Y no me gusta como parece que TODAS las personas son heterosexual.
Tambien, no entiendo porque mujeres quiere hombres. Hombres puede ser muy differente de mujeres.
Thanks a lot. You're very kind.
In addition, I can not be shut up, you speak Spanish vary well .
Ok, I understand.
I'm not sure that thus it is expressed, but I am afraid that also there are easy-women too.
It is certain that between the men they are multitude, but I think that it is rather a quality of the person more than of its sex.
In any case, I do not like the simple thing either because at heart it is vulgar, common, little magical, without attractive.
I know that it's thus, but we would have to be worried reason why they are the other that what more they seem (even of we ourself).
And, yes, I don't know either so that is to discriminate nothing...Here, people say that in the variety it is the taste, and I create it fervent.
Oh, my god,that's incredible!!! how much I have written.
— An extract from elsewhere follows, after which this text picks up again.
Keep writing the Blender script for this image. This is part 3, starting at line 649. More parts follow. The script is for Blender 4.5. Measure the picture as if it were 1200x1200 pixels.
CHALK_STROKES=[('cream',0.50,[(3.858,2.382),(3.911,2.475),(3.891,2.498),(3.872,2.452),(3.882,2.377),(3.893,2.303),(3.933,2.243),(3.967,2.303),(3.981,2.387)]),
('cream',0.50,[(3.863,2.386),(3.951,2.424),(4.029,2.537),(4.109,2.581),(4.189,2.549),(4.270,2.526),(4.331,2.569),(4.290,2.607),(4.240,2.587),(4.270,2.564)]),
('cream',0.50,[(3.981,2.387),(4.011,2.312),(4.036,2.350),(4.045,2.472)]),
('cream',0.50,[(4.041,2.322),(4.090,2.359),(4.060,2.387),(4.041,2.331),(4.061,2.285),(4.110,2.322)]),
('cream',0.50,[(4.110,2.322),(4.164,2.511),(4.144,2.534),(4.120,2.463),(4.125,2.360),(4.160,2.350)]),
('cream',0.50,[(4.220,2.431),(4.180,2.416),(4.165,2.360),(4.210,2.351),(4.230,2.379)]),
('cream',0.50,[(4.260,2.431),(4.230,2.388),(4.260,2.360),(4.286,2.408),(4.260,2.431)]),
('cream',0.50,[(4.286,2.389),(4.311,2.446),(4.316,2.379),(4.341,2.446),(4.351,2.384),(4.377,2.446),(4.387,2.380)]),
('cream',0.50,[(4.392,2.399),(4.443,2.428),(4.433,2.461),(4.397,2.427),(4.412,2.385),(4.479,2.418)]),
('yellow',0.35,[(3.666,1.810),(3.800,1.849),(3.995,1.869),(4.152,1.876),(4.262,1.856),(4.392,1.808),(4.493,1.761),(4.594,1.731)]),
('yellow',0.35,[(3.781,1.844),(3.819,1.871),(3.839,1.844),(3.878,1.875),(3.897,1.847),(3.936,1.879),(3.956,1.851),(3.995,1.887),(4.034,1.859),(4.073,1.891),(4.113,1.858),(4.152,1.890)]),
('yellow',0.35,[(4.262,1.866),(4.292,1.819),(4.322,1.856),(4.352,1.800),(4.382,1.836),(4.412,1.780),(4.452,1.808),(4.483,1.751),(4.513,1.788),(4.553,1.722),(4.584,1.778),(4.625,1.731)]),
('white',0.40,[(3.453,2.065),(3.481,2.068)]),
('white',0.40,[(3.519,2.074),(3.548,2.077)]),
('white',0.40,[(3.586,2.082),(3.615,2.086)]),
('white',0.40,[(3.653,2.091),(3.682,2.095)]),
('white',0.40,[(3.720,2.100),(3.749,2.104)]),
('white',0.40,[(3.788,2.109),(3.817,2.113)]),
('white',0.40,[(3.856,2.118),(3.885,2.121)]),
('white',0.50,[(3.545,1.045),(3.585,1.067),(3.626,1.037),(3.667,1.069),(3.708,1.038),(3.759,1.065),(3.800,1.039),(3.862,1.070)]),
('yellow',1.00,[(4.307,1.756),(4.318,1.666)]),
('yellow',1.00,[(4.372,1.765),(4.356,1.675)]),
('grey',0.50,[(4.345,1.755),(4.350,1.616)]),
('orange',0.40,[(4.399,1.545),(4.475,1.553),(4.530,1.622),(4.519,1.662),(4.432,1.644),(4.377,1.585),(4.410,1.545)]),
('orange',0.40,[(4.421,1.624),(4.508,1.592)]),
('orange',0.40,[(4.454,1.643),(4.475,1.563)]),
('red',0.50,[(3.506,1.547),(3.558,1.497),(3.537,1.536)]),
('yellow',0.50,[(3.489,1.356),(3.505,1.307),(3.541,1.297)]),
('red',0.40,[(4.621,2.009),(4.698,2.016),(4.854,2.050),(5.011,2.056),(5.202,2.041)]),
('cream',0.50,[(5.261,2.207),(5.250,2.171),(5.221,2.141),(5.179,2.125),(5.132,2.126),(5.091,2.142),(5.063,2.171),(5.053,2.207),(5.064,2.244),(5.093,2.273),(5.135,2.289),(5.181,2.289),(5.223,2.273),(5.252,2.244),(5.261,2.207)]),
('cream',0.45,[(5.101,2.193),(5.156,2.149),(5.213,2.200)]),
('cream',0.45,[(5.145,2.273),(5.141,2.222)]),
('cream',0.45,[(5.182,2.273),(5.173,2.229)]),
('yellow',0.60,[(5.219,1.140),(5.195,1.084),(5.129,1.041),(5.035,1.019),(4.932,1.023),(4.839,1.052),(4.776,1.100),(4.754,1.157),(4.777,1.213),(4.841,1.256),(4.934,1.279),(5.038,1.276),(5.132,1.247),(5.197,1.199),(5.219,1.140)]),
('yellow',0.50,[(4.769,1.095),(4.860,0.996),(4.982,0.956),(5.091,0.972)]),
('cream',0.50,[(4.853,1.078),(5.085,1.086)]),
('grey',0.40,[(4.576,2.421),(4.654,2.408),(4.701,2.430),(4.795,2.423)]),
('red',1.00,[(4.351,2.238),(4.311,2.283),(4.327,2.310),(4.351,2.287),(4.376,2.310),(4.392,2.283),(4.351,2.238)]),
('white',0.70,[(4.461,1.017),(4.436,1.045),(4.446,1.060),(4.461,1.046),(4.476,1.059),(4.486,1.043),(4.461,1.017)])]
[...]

I only hope not to have committed too many errors.
A warm hug, dear Shane, and a pleasure to read your ideas, although sometimes I am a clumsy one.
Besos,
Eva
And I continue hating my dictionary...
Besos
Eva,
I learned Spanish for six years, so I have some abiliy to to at least write it. I've made no efforts to practice it for four years though. Maybe one day I'll actually take the time to really learn it.
Puedes escribir en ingles bien!
Es la verdad. Mujeres tambien puede ser facil. Yo debo mirar a una persona a tiempo.
Thanks for pointing this out to me.
Besos y Abrazos,
S
I can't believe I'm so behind on reading your blog. I guess I've been busier than I thought. I do miss these insightful posts though. I'm glad I'm able to catchup tonight.